Saturday, April 04, 2009


Cast: Clive Owen, Naomi Watts, Armin Mueller-Stahl
Director: Tom Tykwer
Runtime: 120 min.
Rating: ***1/2
Genre: Thriller

        We open to a man sitting in the rear seat of a sedan conversing with a bald man driving it. Through the rear view mirror. They talk in ciphered dialogs that we aren’t supposed to make any sense of, but only wonder what they must be arriving at. We realize that the bald man is an informant, a pretty hefty one, and to bring him in he ought to bring in some pretty solid paperwork as evidence. They decide for a second meeting, and as audiences well versed in the techniques of spy movies and Ludlum books we already know this second meeting wouldn’t happen. Somebody’s going to disappear from the face of the earth. That is the norm. The man gets out, the one sitting in the rear that is, and he walks towards a nearby cafeteria right across the road, where the Interpol agent and partner Louis Salinger (Mr. Owen) is waiting for him. The film focuses on the crossing. In our capacity as the seen-it-all audience we know this is where this man would get killed. We’re wrong. He begins to vomit. He has already been poisoned and killed. We haven’t seen any action around him that would rouse our suspicion, yet the man has been killed right there on the curb. That is when we realize that the film would use convenience to enhance its plot, and more importantly wouldn’t necessarily be convincing.
        That it still manages to entertain us engross us and often surprise us, not via standard ultra-fast cutting and ultra-shaky camera but via thoughtful and precise shots allowing us to soak the environment in is something worth applauding. Salinger, whose wall is overstuffed with unsolved cases and whose life seems to have been lost chasing an evil organization in a labyrinthine world, has anger and frustration writ all over his face. If he seems old and exhausted than there is a reason to it. Impotency and failure and ineffectiveness can drive the sanest of men into a perpetual state of rage. He works at the Interpol headquarters in Paris but he seems to be so untrusting of others that he travels all the way to the corporate office of a Luxembourg bank IBBC to only ask a single question and catch the inconsistency in the official reply. This IBBC, if one would have been curious enough to venture into one of the late Robert Ludlum’s novels, would bring home the memories of that ridiculously omnipresent Inver Brass. Salinger, along with Eleanor Whitman (Ms. Watts), an Assistant District Attorney based in New York, can only see the tips of these tentacles of this organization spread every which where, but can only catch thin air when pursuing them. The film finds Salinger lost in this world through spectacular wide angle shots, surrounded by super-tall buildings, where he is no more than a worm ready to be squished. He wouldn’t have no identity, he is as dispensable in this ultra-convoluted state of affairs as the next worm, and The International finds Salinger and Whitman so tiny that it practically feels like a vast and relentless desert.

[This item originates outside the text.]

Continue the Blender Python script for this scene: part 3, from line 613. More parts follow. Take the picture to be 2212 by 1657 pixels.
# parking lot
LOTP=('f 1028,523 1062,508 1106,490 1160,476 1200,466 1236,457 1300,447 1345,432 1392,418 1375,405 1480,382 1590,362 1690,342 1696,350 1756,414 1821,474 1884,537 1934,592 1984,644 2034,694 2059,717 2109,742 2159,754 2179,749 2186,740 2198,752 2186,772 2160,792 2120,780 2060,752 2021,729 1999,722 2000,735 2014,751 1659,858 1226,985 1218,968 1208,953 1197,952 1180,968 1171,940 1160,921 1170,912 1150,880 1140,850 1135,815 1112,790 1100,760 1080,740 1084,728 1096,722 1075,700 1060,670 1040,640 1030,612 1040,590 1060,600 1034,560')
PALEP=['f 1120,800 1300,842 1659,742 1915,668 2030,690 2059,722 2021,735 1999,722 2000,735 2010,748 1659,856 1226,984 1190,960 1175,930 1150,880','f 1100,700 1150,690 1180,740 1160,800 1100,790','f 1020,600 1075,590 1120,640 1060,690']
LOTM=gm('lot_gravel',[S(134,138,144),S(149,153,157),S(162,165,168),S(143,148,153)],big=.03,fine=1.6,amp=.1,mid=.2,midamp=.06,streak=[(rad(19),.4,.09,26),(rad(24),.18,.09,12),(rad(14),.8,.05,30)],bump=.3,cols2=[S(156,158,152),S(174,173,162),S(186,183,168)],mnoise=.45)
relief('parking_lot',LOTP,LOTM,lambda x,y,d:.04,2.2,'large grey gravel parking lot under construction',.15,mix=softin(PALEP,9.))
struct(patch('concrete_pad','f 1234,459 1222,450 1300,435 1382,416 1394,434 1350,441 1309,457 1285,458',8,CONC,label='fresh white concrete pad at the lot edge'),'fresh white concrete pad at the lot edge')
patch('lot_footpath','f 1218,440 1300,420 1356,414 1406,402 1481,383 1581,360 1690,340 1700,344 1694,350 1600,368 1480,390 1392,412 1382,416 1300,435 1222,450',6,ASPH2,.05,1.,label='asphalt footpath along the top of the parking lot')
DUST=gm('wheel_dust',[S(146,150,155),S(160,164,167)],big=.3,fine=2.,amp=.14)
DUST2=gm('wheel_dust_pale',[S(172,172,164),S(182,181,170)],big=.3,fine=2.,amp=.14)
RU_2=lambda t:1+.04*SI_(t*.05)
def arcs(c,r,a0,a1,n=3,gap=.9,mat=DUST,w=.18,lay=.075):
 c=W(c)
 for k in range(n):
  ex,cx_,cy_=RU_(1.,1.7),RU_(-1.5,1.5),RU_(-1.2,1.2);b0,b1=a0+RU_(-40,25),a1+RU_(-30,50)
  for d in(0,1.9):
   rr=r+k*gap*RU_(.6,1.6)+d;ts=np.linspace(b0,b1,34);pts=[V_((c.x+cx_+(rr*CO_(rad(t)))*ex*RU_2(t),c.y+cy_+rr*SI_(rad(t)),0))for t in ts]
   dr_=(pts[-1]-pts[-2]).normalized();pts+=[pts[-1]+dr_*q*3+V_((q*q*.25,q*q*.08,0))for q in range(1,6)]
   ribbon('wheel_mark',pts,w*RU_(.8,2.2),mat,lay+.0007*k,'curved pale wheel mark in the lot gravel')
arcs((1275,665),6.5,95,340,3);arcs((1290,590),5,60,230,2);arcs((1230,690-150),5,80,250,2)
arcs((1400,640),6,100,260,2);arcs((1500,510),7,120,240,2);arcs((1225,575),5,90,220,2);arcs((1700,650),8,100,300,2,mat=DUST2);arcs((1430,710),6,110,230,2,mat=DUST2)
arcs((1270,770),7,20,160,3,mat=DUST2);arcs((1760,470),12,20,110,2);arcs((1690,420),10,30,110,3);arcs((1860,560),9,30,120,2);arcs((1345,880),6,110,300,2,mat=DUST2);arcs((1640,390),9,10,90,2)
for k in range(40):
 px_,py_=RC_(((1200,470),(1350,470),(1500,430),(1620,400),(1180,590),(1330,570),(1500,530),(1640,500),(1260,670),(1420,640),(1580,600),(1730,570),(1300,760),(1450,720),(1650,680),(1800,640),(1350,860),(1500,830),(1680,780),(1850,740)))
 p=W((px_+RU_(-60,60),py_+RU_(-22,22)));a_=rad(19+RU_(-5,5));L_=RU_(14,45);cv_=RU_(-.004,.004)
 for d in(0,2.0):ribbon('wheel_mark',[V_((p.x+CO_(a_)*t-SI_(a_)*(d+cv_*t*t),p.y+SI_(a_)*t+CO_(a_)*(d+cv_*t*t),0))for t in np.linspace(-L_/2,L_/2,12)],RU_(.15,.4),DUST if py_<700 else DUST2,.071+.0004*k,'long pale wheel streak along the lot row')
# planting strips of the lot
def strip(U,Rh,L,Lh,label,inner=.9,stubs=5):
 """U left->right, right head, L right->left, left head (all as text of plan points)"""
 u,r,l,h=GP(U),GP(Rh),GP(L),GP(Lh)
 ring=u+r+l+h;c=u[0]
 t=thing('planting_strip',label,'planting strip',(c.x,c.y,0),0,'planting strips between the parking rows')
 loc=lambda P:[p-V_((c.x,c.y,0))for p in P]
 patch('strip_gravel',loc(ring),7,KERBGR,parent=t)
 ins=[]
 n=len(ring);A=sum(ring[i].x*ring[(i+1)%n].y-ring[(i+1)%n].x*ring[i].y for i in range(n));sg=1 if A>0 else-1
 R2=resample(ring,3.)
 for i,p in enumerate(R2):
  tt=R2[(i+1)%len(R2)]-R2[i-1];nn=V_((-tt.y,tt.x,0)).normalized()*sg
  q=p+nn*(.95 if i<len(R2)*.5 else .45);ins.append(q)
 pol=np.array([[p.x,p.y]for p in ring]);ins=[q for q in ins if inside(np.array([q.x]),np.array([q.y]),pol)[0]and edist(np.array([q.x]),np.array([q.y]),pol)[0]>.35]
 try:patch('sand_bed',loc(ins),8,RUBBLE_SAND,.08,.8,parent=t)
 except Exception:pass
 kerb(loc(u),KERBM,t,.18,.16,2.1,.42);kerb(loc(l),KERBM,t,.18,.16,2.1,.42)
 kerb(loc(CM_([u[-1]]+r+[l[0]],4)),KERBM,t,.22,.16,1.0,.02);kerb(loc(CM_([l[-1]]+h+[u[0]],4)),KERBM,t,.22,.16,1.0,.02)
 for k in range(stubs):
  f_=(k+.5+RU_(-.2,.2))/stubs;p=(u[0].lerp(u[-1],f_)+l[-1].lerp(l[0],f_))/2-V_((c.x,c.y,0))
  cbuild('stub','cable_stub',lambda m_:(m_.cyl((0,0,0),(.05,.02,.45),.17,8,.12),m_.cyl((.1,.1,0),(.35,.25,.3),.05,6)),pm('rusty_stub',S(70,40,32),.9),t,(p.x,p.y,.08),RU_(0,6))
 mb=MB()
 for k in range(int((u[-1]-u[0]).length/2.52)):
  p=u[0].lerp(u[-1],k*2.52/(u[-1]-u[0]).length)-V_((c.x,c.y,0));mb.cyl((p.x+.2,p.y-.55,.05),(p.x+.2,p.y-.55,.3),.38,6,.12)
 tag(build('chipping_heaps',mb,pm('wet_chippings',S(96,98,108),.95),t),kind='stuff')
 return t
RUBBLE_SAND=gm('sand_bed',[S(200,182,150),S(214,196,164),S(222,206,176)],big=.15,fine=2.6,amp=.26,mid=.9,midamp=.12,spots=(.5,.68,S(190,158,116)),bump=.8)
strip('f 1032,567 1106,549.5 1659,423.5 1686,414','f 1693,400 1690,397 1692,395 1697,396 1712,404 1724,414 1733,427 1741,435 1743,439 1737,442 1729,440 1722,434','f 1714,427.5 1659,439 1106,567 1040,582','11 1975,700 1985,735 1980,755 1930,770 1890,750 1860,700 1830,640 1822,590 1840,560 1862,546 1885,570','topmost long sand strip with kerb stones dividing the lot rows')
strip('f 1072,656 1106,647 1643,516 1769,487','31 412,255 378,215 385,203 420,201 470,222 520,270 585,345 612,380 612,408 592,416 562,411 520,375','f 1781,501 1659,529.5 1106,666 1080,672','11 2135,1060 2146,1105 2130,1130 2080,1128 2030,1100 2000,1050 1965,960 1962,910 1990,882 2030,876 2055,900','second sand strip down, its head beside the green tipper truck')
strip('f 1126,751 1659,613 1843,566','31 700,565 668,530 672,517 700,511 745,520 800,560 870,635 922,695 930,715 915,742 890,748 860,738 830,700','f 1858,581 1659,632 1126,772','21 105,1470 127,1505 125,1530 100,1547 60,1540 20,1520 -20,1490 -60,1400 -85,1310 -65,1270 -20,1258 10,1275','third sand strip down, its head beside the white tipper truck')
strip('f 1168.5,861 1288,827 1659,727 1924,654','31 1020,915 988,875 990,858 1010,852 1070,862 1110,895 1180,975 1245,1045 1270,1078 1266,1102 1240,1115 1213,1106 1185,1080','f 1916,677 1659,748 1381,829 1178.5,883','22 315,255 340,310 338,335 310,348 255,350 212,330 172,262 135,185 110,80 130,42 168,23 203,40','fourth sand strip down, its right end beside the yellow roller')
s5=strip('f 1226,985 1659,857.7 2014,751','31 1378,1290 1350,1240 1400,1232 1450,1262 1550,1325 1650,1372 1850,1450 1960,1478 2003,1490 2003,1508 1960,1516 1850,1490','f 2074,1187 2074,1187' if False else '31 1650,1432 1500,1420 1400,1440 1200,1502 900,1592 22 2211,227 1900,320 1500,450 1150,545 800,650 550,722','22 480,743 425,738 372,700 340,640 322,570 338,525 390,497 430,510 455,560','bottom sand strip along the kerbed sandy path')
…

        One would observe that in times like these, slapping an international bank with the badge of organized crime feels justified. But one could argue that The International fits the bill of the standard European globe-trotting thriller Hollywood feeds us the annual dosage of. That it is significantly more competent technically but just as preposterous if not more is something we have to live with. There’re convenient plot developments, unexplained escapes, well-shot well-choreographed but unconvincing action sequences and unneeded philosophical rhetoric that spoils the film from towering above the confines of its genre. Obligatorily and understandably so, the conflict does find itself slowly shift from man versus organization to man versus few individuals. There’s a foot chase sequence that is so precise and well done that one is reminded of The French Connection. Maybe the man, Salinger that is, has had just about enough of dealing with failures every moment of his life and he has considerably lowered his expectations and has realized that pushing against the wall of such an organization is no more than an ungainly exercise, and to instead quench the thirst of his anger the mortal men running this lifeless (immortal) organization would be a better target. The International, directed by the exciting and talented Mr. Tykwer (Run Lola Run, Perfume), does provide with some valuable food for thought, especially through the Salinger character but loses itself to the extremely feeble script.
        I would consider Mr. Tykwer’s film a success that is more than worthy of some discussion for its formal choices, and its audacity to end the way it does. Even for the audacity it attempts to build itself gradually, one thread above another and admirably resisting the temptation of jumping from one action scene to another as is the norm. Mr. Owen, who’s hardly a formidable name to set the cash registers ringing at the box office, finds just the right tone for his character, and he is perfectly supported by the Ms. Watts, for whose awesome talent this kind of role feels bread and butter. The International is something you should see to realize how dumb the globe-trotting thriller has gone, and how a film like this one, which is otherwise quite mediocre in plot and quite good in execution, feels like a fresh breath of air. Something whose clarity inspires us to observe both the details and flaws, and not hide it all from us and throw is in nothing more than a state of confusion.